Compression, curiosity, and intrinsic motivation
Schmidhuber also developed influential ideas around **compression progress** and **artificial curiosity**. The core notion is that an agent is intrinsically rewarded when it improves its ability to model or compress observations.
That framing helped connect:
- Prediction improvement
- Representation learning
- Exploration behavior
Modern RL and self-supervised learning communities use related principles under different names: novelty, information gain, surprise, world-model progress, and intrinsic reward shaping. The terminology evolved, but the conceptual lineage is clear.
A bigger historical lesson: credit lags behind impact
The field often assigns credit to the moment an idea becomes scalable, not when it is first articulated. This creates a recurring historical distortion:
- Early work appears "obscure" during low-compute eras
- Later work appears "revolutionary" when infrastructure improves
- The original conceptual path can get compressed or forgotten
Schmidhuber's trajectory is a textbook example of this dynamic. LSTM eventually received broad recognition, but several other contributions were only appreciated retroactively as the community rediscovered similar principles.

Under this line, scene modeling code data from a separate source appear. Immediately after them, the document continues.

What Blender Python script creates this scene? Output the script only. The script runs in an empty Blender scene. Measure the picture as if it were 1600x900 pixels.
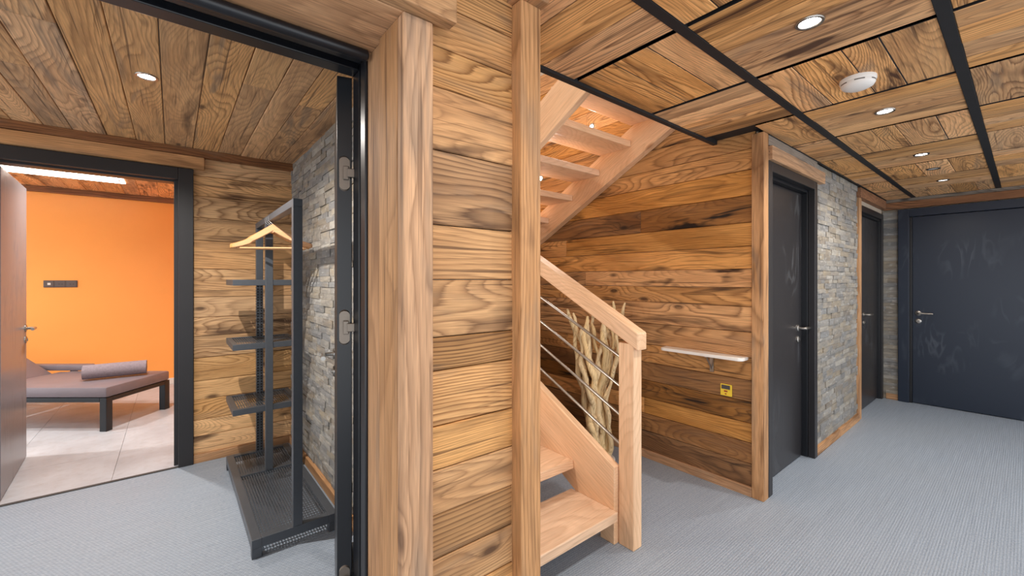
import bpy, bmesh, math, random
from mathutils import Matrix, Vector
random.seed(7)
SC = bpy.context.scene
COL = SC.collection

# ------------------------------------------------------------------ camera, world, exposure
# world frame: X runs down the hall (right-hand vanishing point), Y runs into the lobby / up the stairs
cam_d = bpy.data.cameras.new('camera')
cam = bpy.data.objects.new('camera', cam_d); COL.objects.link(cam)
cam_d.sensor_fit = 'HORIZONTAL'; cam_d.sensor_width = 36.0
cam_d.lens = 653.0 / 1600.0 * 36.0
cam_d.shift_y = -13.0 / 1600.0
cam_d.clip_start = 0.02
cam.location = (0, 0, 1.35)
cam.rotation_euler = (math.radians(90), 0, math.radians(-39.06))
SC.camera = cam

w = bpy.data.worlds.new('world'); SC.world = w; w.use_nodes = True
bgn = w.node_tree.nodes.get('Background')
bgn.inputs['Color'].default_value = (0.93, 0.96, 1.0, 1)
bgn.inputs['Strength'].default_value = 1.45
SC.view_settings.view_transform = 'Standard'
SC.view_settings.look = 'None'
SC.view_settings.gamma = 1.0
SC.view_settings.use_curve_mapping = False
SC.view_settings.exposure = 0.62
HALL_W, LOBBY_W, LOUNGE_FILL_W, STEP_W = 30.0, 92.0, 85.0, 8.0
LAMP_COL = (1.0, 0.94, 0.87)
SC.cycles.max_bounces = 9; SC.cycles.diffuse_bounces = 6; SC.cycles.glossy_bounces = 3
SC.cycles.caustics_reflective = False; SC.cycles.caustics_refractive = False

# ------------------------------------------------------------------ helpers
WORLD = {}
def lin(r, g, b):
    f = lambda c: (c/255/12.92) if c/255 <= .04045 else ((c/255+.055)/1.055)**2.4
    return (f(r), f(g), f(b), 1)
def attach(o, parent, M=None):
    M = M or Matrix.Identity(4)
    WORLD[o.name] = M
    if parent is not None:
        o.parent = parent
        o.matrix_parent_inverse = WORLD[parent.name].inverted()
    o.matrix_basis = M
def link(name, me, mat, parent=None, M=None):
    if mat is not None and not me.materials: me.materials.append(mat)
    o = bpy.data.objects.new(name, me); COL.objects.link(o)
    attach(o, parent, M)
    return o
def mk(name, bm, mat, parent=None, M=None, smooth=False):
    bmesh.ops.recalc_face_normals(bm, faces=bm.faces)
    me = bpy.data.meshes.new(name); bm.to_mesh(me); bm.free()
    if smooth:
        for p in me.polygons: p.use_smooth = True
        try: me.set_sharp_from_angle(angle=math.radians(40))
        except Exception: pass
    return link(name, me, mat, parent, M)
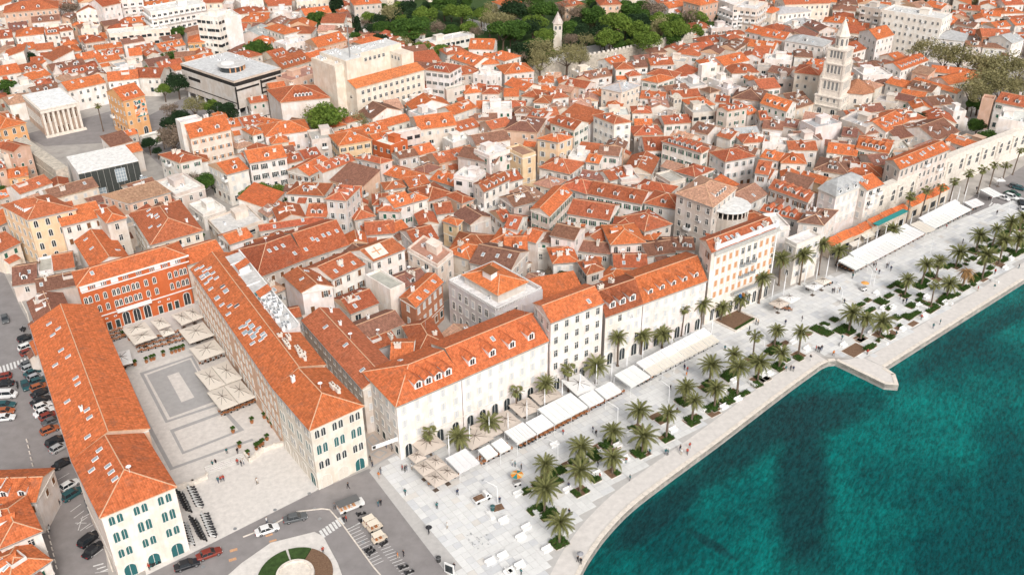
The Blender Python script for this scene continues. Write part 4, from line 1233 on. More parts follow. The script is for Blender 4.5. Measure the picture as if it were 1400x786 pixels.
for xx in (-x2-.03, x2*.06):
    b = MB(); b.box(xx, xx+.7, -y2-.08, -y2+.03, 3.2, h-2.3, 0, bottom=True); b.build('glass_band', M['dark'], r)
for i in range(7):
    for yy in (-y2+1, y2-1):
        b = MB(); xx = -x2+1+(L.W-2)*i/6; b.box(xx-.3, xx+.3, yy-.3, yy+.3, 0, 3.2, 0, top=False); b.build('column', M['paint'], r)
for j in range(1, 6):
    b = MB(); yy = -y2+1+(L.D-2)*j/6; b.box(-x2+.7, -x2+1.3, yy-.3, yy+.3, 0, 3.2, 0, top=False); b.build('column', M['paint'], r)
b = MB(); b.box(-x2+4, x2-4, -y2+4, y2-4, 0, 3.2, 0, top=False); b.build('shopfront', M['glass'], r)
lo = MB(); lo.ring(-x2*.2, -y2*.25, [(5.0, h), (5.0, h+2.1)], 20, 0); lo = lo.build('roof_lounge', M['glass'], r)
b = MB(); b.ring(-x2*.2, -y2*.25, [(5.5, h+2.1), (5.7, h+2.25), (5.7, h+2.5), (5.3, h+2.6)], 24, 0); b.build('lounge_roof', M['flatroof'], lo, color=(.62, .6, .58))
b = MB(); b.ring(-x2*.2-1, -y2*.25+1, [(2.7, h+2.61), (2.7, h+2.9), (2.4, h+3.0)], 24, 0); b.build('dome_light', M['paint'], lo)
for a in range(6):
    t = -2.3+a*.42; b = MB(); X, Y = -x2*.2+5.1*math.cos(t), -y2*.25+5.1*math.sin(t); b.box(X-.25, X+.25, Y-.1, Y+.1, h, h+2.0, 0); b.build('curtain', M['orangeshut'], lo)
for k in range(10):
    rr = random.Random(k+50); put('air_conditioner', AME, r, (rr.uniform(x2*.1, x2*.9), rr.uniform(0, y2*.9), h+.06), 0)

# tall cream-white block with a slim orange roof in front
L = L_WHITE; r = frame_root('office_block', L, 'tall cream-white block with three rows of windows and a long orange lean-to roof')
x2, y2, h = L.W/2, L.D/2, L.h
cw = (.80, .72, .62)
b = MB(); zr = h+1.9
b.poly([(-x2, -y2, 0), (x2, -y2, 0), (x2, -y2, h), (-x2, -y2, h)]); b.poly([(x2, -y2, 0), (x2, -y2+5, 0), (x2, -y2+5, zr), (x2, -y2, h)]); b.poly([(-x2, -y2+5, 0), (-x2, -y2, 0), (-x2, -y2, h), (-x2, -y2+5, zr)])
b.box(-x2, -x2+8, -y2+5, y2+8, 0, h+9.5, 0); b.box(-x2-4, -x2, -y2+7, y2+8, 0, h+8, 0); b.box(-x2+8, x2-1, y2-2.2, y2+8, 0, h+8.5, 0); b.box(x2-7, x2-1, -y2+5, y2-2.2, 0, h+6.5, 0)
b.box(-x2+8, x2-7, -y2+5, y2-2.2, 0, h-1, 0)
b.build('wall', M['wall'], r, color=cw)
b = MB(); q = [(-x2-.3, -y2-.4, h-.05), (x2+.3, -y2-.4, h-.05), (x2+.3, -y2+5, zr+.1), (-x2-.3, -y2+5, zr+.1)]
b.poly([(p[0], p[1], p[2]+.2) for p in q], 0, [(0, 0), (L.W, 0), (L.W, 5.5), (0, 5.5)])
for i in range(4): j = (i+1) % 4; b.poly([q[i], q[j], (q[j][0], q[j][1], q[j][2]+.2), (q[i][0], q[i][1], q[i][2]+.2)], 1)
b.build('roof', [M['tile'], M['mortar']], r, color=(.62, .2, .075))
b = MB(); b.box(-x2+9.3, x2-7.3, -y2+5.3, y2-2.5, h-1, h-.9, 0); b.box(-x2+.4, -x2+7.6, -y2+5.4, y2+7.6, h+9.5, h+9.6, 0); b.box(-x2+8.4, x2-1.4, y2-1.8, y2+7.6, h+8.5, h+8.6, 0); b.build('flat_roof', M['flatroof'], r, color=(.66, .65, .63))
for k in range(3):
    for i in range(11): put('window', window_mesh('plain', 1.2, 1.4), r, (-x2+3+(L.W-6)*i/10, -y2, h-2.2-3.3*k), 0)
for i in range(7): put('window', window_mesh('plain', 1.1, 1.3), r, (-x2+10+i*2.2, y2-2.2, h+5.6), 0)
for i in range(3): put('window', window_mesh('plain', 1.1, 1.3), r, (x2-7, -y2+7+i*2.1, h+4.6), -math.pi/2)
b = MB(); b.box(-x2-.1, x2+.1, -y2-.15, -y2, 3.4, 3.7, 0, bottom=True); b.build('cornice', M['trim'], r)
for i in range(9): put('shopfront', window_mesh('strip', 1.5, 1.5), r, (-x2+2+(L.W-4)*i/8, -y2, 1.9), 0)
b = MB(); b.tube((-x2+4, -y2+8, h+9.6), (-x2+4, -y2+8, h+22), .28, .16, 8, 0)
for z in range(8): b.box(-x2+3.6, -x2+4.4, -y2+7.9, -y2+8.1, h+11+z*1.3, h+11.1+z*1.3, 0, bottom=True)
b.build('mast', M['metal'], r)
for k in range(26):
    rr = random.Random(k); 
    if k < 12: p = (rr.uniform(-x2+10, x2-2), y2+rr.uniform(0, 6), h+8.6)
    elif k < 18: p = (rr.uniform(-x2+1, -x2+8), rr.uniform(-y2+7, y2+7), h+9.6)
    else: p = (rr.uniform(-x2-3.4, -x2-1), rr.uniform(-y2+8, y2+7), h+8)
    put('air_conditioner', AME, r, p, rr.choice((0, 1.57)))
b = MB(); b.box(-x2-.05, -x2+.02, -y2+3.2, -y2+4.4, h-4.6, h-4.2, 0, bottom=True); b.box(-x2-.05, -x2+.02, -y2+3.6, -y2+4.0, h-4.2, h-3.6, 0, bottom=True); b.build('emblem', M['dark'], r)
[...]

Why this still matters today
Understanding this history is useful for current research decisions.
If an idea seems underpowered today, that does not imply it is fundamentally wrong. It may simply be waiting for enabling conditions: better hardware, larger datasets, stronger software ecosystems, or improved optimization methods.
The Hochreiter–Schmidhuber LSTM story is a reminder that "too early" and "incorrect" are not the same category.
Final perspective
A fair reading of deep learning history should include researchers whose work was structurally early. Jürgen Schmidhuber—often alongside Sepp Hochreiter—belongs in that group.
From LSTM to fast-weight-style memory concepts, from meta-learning instincts to curiosity-driven learning principles, many contributions anticipated directions that only became mainstream much later.
History in AI is not just about who scaled first. It is also about who saw the shape of the future before the field had the tools to catch up.